▸ **SHORT TASK**
Faithfully return all lines, omitting every embedded picture.
--------------------------------------------------
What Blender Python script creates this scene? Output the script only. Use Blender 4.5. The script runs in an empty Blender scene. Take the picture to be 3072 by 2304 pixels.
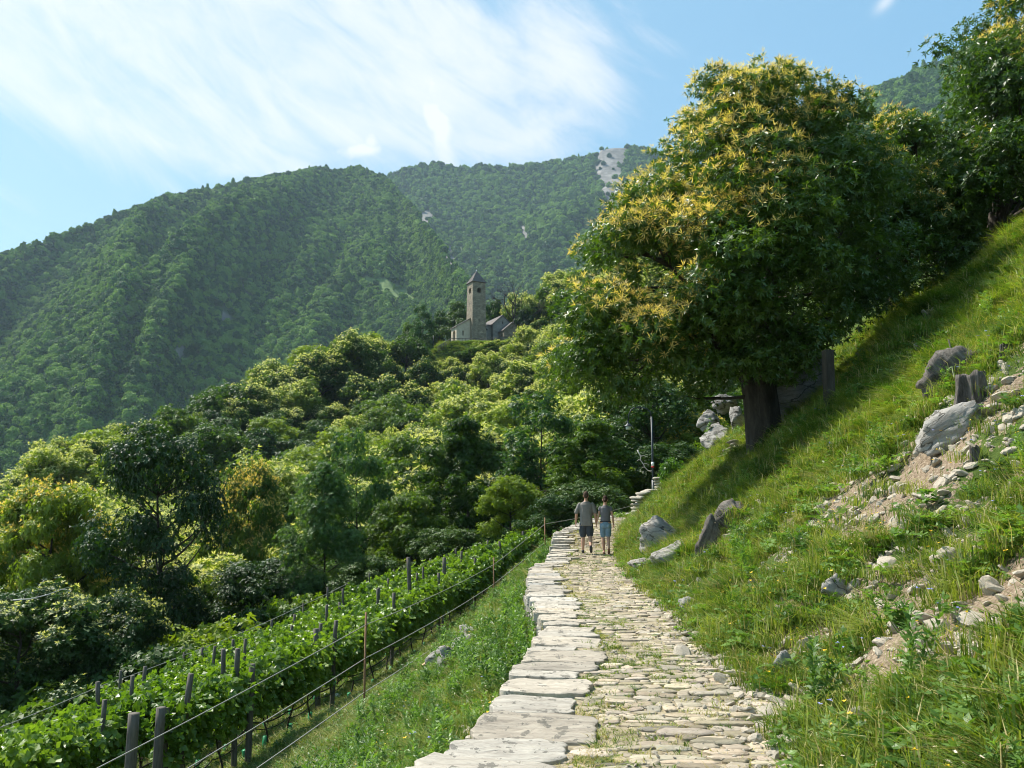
import bpy, math, random
import numpy as np
from mathutils import Vector, Matrix, noise as mnoise

# ---------------------------------------------------------------- camera, world, sun
scene = bpy.context.scene
F_PX, CX, CY = 2411.0, 1536.0, 1152.0          # photograph pixels (3072 x 2304)
PITCH = math.atan((1508 - 1152) / F_PX)
EYE = 1.6
cam_d = bpy.data.cameras.new("camera"); cam = bpy.data.objects.new("camera", cam_d)
scene.collection.objects.link(cam); scene.camera = cam
cam.location = (0, 0, EYE); cam.rotation_euler = (math.pi / 2 + PITCH, 0, 0)
cam_d.sensor_width = 36; cam_d.lens = 36 * F_PX / 3072
cam_d.clip_start = 0.05; cam_d.clip_end = 12000

SUN_EL = math.radians(53)
SH = np.array([0.85, -0.52])                    # horizontal direction shadows fall
SH = SH / np.linalg.norm(SH)
sun_vec = Vector((-SH[0] * math.cos(SUN_EL), -SH[1] * math.cos(SUN_EL), math.sin(SUN_EL)))
sl = bpy.data.lights.new("sun", 'SUN'); so = bpy.data.objects.new("sun", sl)
scene.collection.objects.link(so)
sl.energy = 5.0; sl.angle = math.radians(0.53); sl.color = (1.0, 0.945, 0.85)
so.rotation_euler = sun_vec.to_track_quat('Z', 'Y').to_euler()

scene.view_settings.view_transform = 'Standard'; scene.view_settings.look = 'None'
scene.view_settings.gamma = 1; scene.view_settings.exposure = 0.88
scene.render.engine = 'CYCLES'
cy = scene.cycles
cy.max_bounces = 7; cy.diffuse_bounces = 3; cy.glossy_bounces = 2; cy.transmission_bounces = 4
cy.transparent_max_bounces = 6; cy.volume_bounces = 1
cy.use_denoising = True
try:
    cy.denoiser = 'OPENIMAGEDENOISE'; cy.denoising_prefilter = 'ACCURATE'
except Exception: pass
cy.filter_width = 1.05; cy.sample_clamp_indirect = 6; cy.use_adaptive_sampling = True; cy.adaptive_threshold = 0.015

world = bpy.data.worlds.new("World"); scene.world = world; world.use_nodes = True
def N(nt, t, **kw):
    n = nt.nodes.new(t)
    for k, v in kw.items():
        if k.startswith('_'): setattr(n, k[1:], v)
        else:
            n.inputs[k.replace('__', ' ')].default_value = v
    return n
def mth(nt, op, a, b=None, c=None, clamp=False):
    n = nt.nodes.new('ShaderNodeMath'); n.operation = op; n.use_clamp = clamp
    for i, v in enumerate((a, b, c)):
        if v is None: continue
        if isinstance(v, (int, float)): n.inputs[i].default_value = v
        else: nt.links.new(v, n.inputs[i])
    return n.outputs[0]
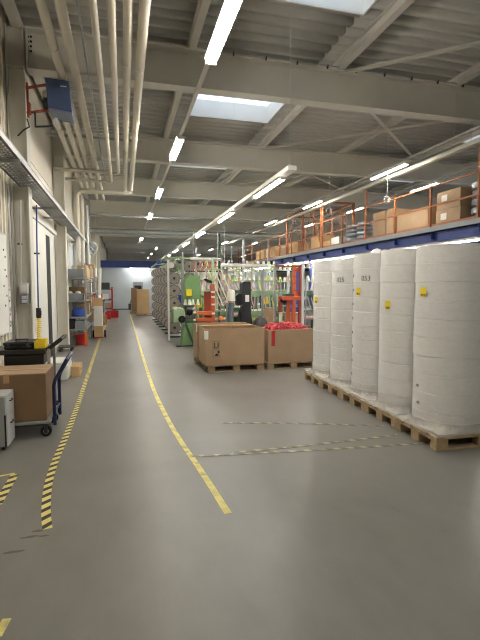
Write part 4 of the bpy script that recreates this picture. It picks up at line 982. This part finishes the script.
# pale posts and overhead tubes
for x, yt, Y, n in ((196.5, 247, 14.3, 'left of the orange unit, tall and thin'), (275.3, 264, 12.6, 'rising behind the red webbing carton'), (303.2, 262, 11.9, 'beside the orange lift, close to the roll stacks'), (262.8, 270, 13.4, 'behind the dark yarn drum'), (183.6, 252, 14.75, 'rising behind the switch box of the green winding machine'), (243.6, 240, 13.95, 'tall, rising directly above the black machine'), (219.5, 234, 14.3, 'dark green and tallest, at the end of the winding machine tube')):
    p = at(x, 300, Y); zt_ = at(x, yt, Y).z
    t = thing('steel_post', 'pale steel post ' + n.replace('left of', 'next to'), 'post', (p.x, Y, 0), 'pale posts among the machines')
    part('shaft', B().box(p.x-.03, Y, .015, p.x+.03, Y+.06, zt_), {303.2: m_lgrey, 219.5: m_dgreen, 243.6: m_lgrey}.get(x, m_galv), t); part('base_plate', B().box(p.x-.09, Y-.06, 0, p.x+.09, Y+.12, .015), m_dgrey, t)
for x0, x1, y, Y, r, n in ((190, 221, 259.2, 14.15, .05, 'above the green winding machine'), (221, 271, 265.6, 13.7, .06, 'above the black machine'), (219, 235, 270.8, 14.95, .05, 'short, behind the white canister')):
    p, q = at(x0, y, Y), at(x1, y, Y); p.z = q.z = (p.z+q.z)/2
    t = thing('overhead_tube', 'white overhead lamp tube ' + n, 'tube', tuple(p), 'white tubes over the machines')
    part('housing', B().tube([tuple(p), tuple(q)], r, 12), m_white, t); 
    part('hanger', B().box(p.x+.1, Y-.01, p.z+r, p.x+.12, Y+.01, p.z+r+1.2 if x1 > 230 and x0 > 219.5 else p.z+r+.8).box(q.x-.12, Y-.01, p.z+r, q.x-.1, Y+.01, p.z+r+.8), m_lgrey, t)
# looms, three paint variants
def loom(loc, body, accent, yarn, label, rnd):
    x, y, _ = loc; t = thing('loom', label, 'machine', loc, 'narrow fabric looms')
    for s in (-.55, .47): part('side_frame', B().prism([(x+s, y-.35, 0), (x+s, y+.45, 0), (x+s, y+.38, 1.1), (x+s, y+.1, 1.5), (x+s, y-.1, 1.5), (x+s, y-.3, .95)], (.08, 0, 0)), body, t, .01)
    part('cross_beam', B().box(x-.5, y-.3, .75, x+.5, y-.18, .92).box(x-.5, y+.1, .3, x+.5, y+.25, .5), body, t, .01)
    part('head', B().box(x-.4, y-.1, 1.4, x+.4, y+.15, 1.62), body, t, .02)
    part('warp_beam', B().tube([(x-.46, y+.25, .75), (x+.46, y+.25, .75)], .2, 16), m_cone, t)
    part('cloth_roll', B().tube([(x-.46, y-.3, .62), (x+.46, y-.3, .62)], .08, 14), yarn, t)
    part('motor', B().tube([(x+.5, y+.1, .35), (x+.85, y+.1, .35)], .14, 14).box(x+.55, y, .02, x+.8, y+.2, .22), m_dgrey, t)
    part('control_box', B().box(x-.78, y-.28, 1.05, x-.56, y-.1, 1.4), accent, t, .01)
    for s in (-.5, .5): part('mast', B().box(x+s-.03, y+.15, 1.45, x+s+.03, y+.21, 2.5), m_lgrey, t)
    for z in (1.95, 2.45): part('yarn_rail', B().box(x-.62, y+.13, z, x+.62, y+.2, z+.04), m_lgreen, t)
    for k in range(6):
        xx = x-.5+.2*k
        for z in (1.99, 2.49):
            m = (m_cone, m_lime, yarn, m_cone)[rnd.randrange(4)]
            part('yarn_cone', B().lathe([(.02, 0), (.075, .0), (.04, .18), (.015, .18)], (xx, y+.165, z), 10), m, t)
        b = B(); b.bar((xx, y+.14, 2.0), (xx*.6+x*.4, y-.1, 1.62), .035, .006, (0,1,0)); b.bar((xx*.6+x*.4, y-.12, 1.4), (xx*.8+x*.2, y-.25, .93), .035, .006, (0,1,0)); part('warp_strip', b, (m_pink, m_grey, yarn)[k % 3], t)
        part('heddle', B().box(xx-.015, y-.14, 1.0, xx+.015, y-.1, 1.45), (m_dgrey, m_galv)[k % 2], t)
    return t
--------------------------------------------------
▸ **EXERCISE ANSWER**
What Blender Python script creates this scene? Output the script only. Use Blender 4.5. The script runs in an empty Blender scene. Take the picture to be 3072 by 2304 pixels.
import bpy, math, random
import numpy as np
from mathutils import Vector, Matrix, noise as mnoise

# ---------------------------------------------------------------- camera, world, sun
scene = bpy.context.scene
F_PX, CX, CY = 2411.0, 1536.0, 1152.0          # photograph pixels (3072 x 2304)
PITCH = math.atan((1508 - 1152) / F_PX)
EYE = 1.6
cam_d = bpy.data.cameras.new("camera"); cam = bpy.data.objects.new("camera", cam_d)
scene.collection.objects.link(cam); scene.camera = cam
cam.location = (0, 0, EYE); cam.rotation_euler = (math.pi / 2 + PITCH, 0, 0)
cam_d.sensor_width = 36; cam_d.lens = 36 * F_PX / 3072
cam_d.clip_start = 0.05; cam_d.clip_end = 12000

SUN_EL = math.radians(53)
SH = np.array([0.85, -0.52])                    # horizontal direction shadows fall
SH = SH / np.linalg.norm(SH)
sun_vec = Vector((-SH[0] * math.cos(SUN_EL), -SH[1] * math.cos(SUN_EL), math.sin(SUN_EL)))
sl = bpy.data.lights.new("sun", 'SUN'); so = bpy.data.objects.new("sun", sl)
scene.collection.objects.link(so)
sl.energy = 5.0; sl.angle = math.radians(0.53); sl.color = (1.0, 0.945, 0.85)
so.rotation_euler = sun_vec.to_track_quat('Z', 'Y').to_euler()

scene.view_settings.view_transform = 'Standard'; scene.view_settings.look = 'None'
scene.view_settings.gamma = 1; scene.view_settings.exposure = 0.88
scene.render.engine = 'CYCLES'
cy = scene.cycles
cy.max_bounces = 7; cy.diffuse_bounces = 3; cy.glossy_bounces = 2; cy.transmission_bounces = 4
cy.transparent_max_bounces = 6; cy.volume_bounces = 1
cy.use_denoising = True
try:
    cy.denoiser = 'OPENIMAGEDENOISE'; cy.denoising_prefilter = 'ACCURATE'
except Exception: pass
cy.filter_width = 1.05; cy.sample_clamp_indirect = 6; cy.use_adaptive_sampling = True; cy.adaptive_threshold = 0.015

world = bpy.data.worlds.new("World"); scene.world = world; world.use_nodes = True
def N(nt, t, **kw):
    n = nt.nodes.new(t)
    for k, v in kw.items():
        if k.startswith('_'): setattr(n, k[1:], v)
        else:
            n.inputs[k.replace('__', ' ')].default_value = v
    return n
def mth(nt, op, a, b=None, c=None, clamp=False):
    n = nt.nodes.new('ShaderNodeMath'); n.operation = op; n.use_clamp = clamp
    for i, v in enumerate((a, b, c)):
        if v is None: continue
        if isinstance(v, (int, float)): n.inputs[i].default_value = v
        else: nt.links.new(v, n.inputs[i])
    return n.outputs[0]
Write part 4 of the bpy script that recreates this picture. It picks up at line 982. This part finishes the script.
# pale posts and overhead tubes
for x, yt, Y, n in ((196.5, 247, 14.3, 'left of the orange unit, tall and thin'), (275.3, 264, 12.6, 'rising behind the red webbing carton'), (303.2, 262, 11.9, 'beside the orange lift, close to the roll stacks'), (262.8, 270, 13.4, 'behind the dark yarn drum'), (183.6, 252, 14.75, 'rising behind the switch box of the green winding machine'), (243.6, 240, 13.95, 'tall, rising directly above the black machine'), (219.5, 234, 14.3, 'dark green and tallest, at the end of the winding machine tube')):
    p = at(x, 300, Y); zt_ = at(x, yt, Y).z
    t = thing('steel_post', 'pale steel post ' + n.replace('left of', 'next to'), 'post', (p.x, Y, 0), 'pale posts among the machines')
    part('shaft', B().box(p.x-.03, Y, .015, p.x+.03, Y+.06, zt_), {303.2: m_lgrey, 219.5: m_dgreen, 243.6: m_lgrey}.get(x, m_galv), t); part('base_plate', B().box(p.x-.09, Y-.06, 0, p.x+.09, Y+.12, .015), m_dgrey, t)
for x0, x1, y, Y, r, n in ((190, 221, 259.2, 14.15, .05, 'above the green winding machine'), (221, 271, 265.6, 13.7, .06, 'above the black machine'), (219, 235, 270.8, 14.95, .05, 'short, behind the white canister')):
    p, q = at(x0, y, Y), at(x1, y, Y); p.z = q.z = (p.z+q.z)/2
    t = thing('overhead_tube', 'white overhead lamp tube ' + n, 'tube', tuple(p), 'white tubes over the machines')
    part('housing', B().tube([tuple(p), tuple(q)], r, 12), m_white, t); 
    part('hanger', B().box(p.x+.1, Y-.01, p.z+r, p.x+.12, Y+.01, p.z+r+1.2 if x1 > 230 and x0 > 219.5 else p.z+r+.8).box(q.x-.12, Y-.01, p.z+r, q.x-.1, Y+.01, p.z+r+.8), m_lgrey, t)
# looms, three paint variants
def loom(loc, body, accent, yarn, label, rnd):
    x, y, _ = loc; t = thing('loom', label, 'machine', loc, 'narrow fabric looms')
    for s in (-.55, .47): part('side_frame', B().prism([(x+s, y-.35, 0), (x+s, y+.45, 0), (x+s, y+.38, 1.1), (x+s, y+.1, 1.5), (x+s, y-.1, 1.5), (x+s, y-.3, .95)], (.08, 0, 0)), body, t, .01)
    part('cross_beam', B().box(x-.5, y-.3, .75, x+.5, y-.18, .92).box(x-.5, y+.1, .3, x+.5, y+.25, .5), body, t, .01)
    part('head', B().box(x-.4, y-.1, 1.4, x+.4, y+.15, 1.62), body, t, .02)
    part('warp_beam', B().tube([(x-.46, y+.25, .75), (x+.46, y+.25, .75)], .2, 16), m_cone, t)
    part('cloth_roll', B().tube([(x-.46, y-.3, .62), (x+.46, y-.3, .62)], .08, 14), yarn, t)
    part('motor', B().tube([(x+.5, y+.1, .35), (x+.85, y+.1, .35)], .14, 14).box(x+.55, y, .02, x+.8, y+.2, .22), m_dgrey, t)
    part('control_box', B().box(x-.78, y-.28, 1.05, x-.56, y-.1, 1.4), accent, t, .01)
    for s in (-.5, .5): part('mast', B().box(x+s-.03, y+.15, 1.45, x+s+.03, y+.21, 2.5), m_lgrey, t)
    for z in (1.95, 2.45): part('yarn_rail', B().box(x-.62, y+.13, z, x+.62, y+.2, z+.04), m_lgreen, t)
    for k in range(6):
        xx = x-.5+.2*k
        for z in (1.99, 2.49):
            m = (m_cone, m_lime, yarn, m_cone)[rnd.randrange(4)]
            part('yarn_cone', B().lathe([(.02, 0), (.075, .0), (.04, .18), (.015, .18)], (xx, y+.165, z), 10), m, t)
        b = B(); b.bar((xx, y+.14, 2.0), (xx*.6+x*.4, y-.1, 1.62), .035, .006, (0,1,0)); b.bar((xx*.6+x*.4, y-.12, 1.4), (xx*.8+x*.2, y-.25, .93), .035, .006, (0,1,0)); part('warp_strip', b, (m_pink, m_grey, yarn)[k % 3], t)
        part('heddle', B().box(xx-.015, y-.14, 1.0, xx+.015, y-.1, 1.45), (m_dgrey, m_galv)[k % 2], t)
    return t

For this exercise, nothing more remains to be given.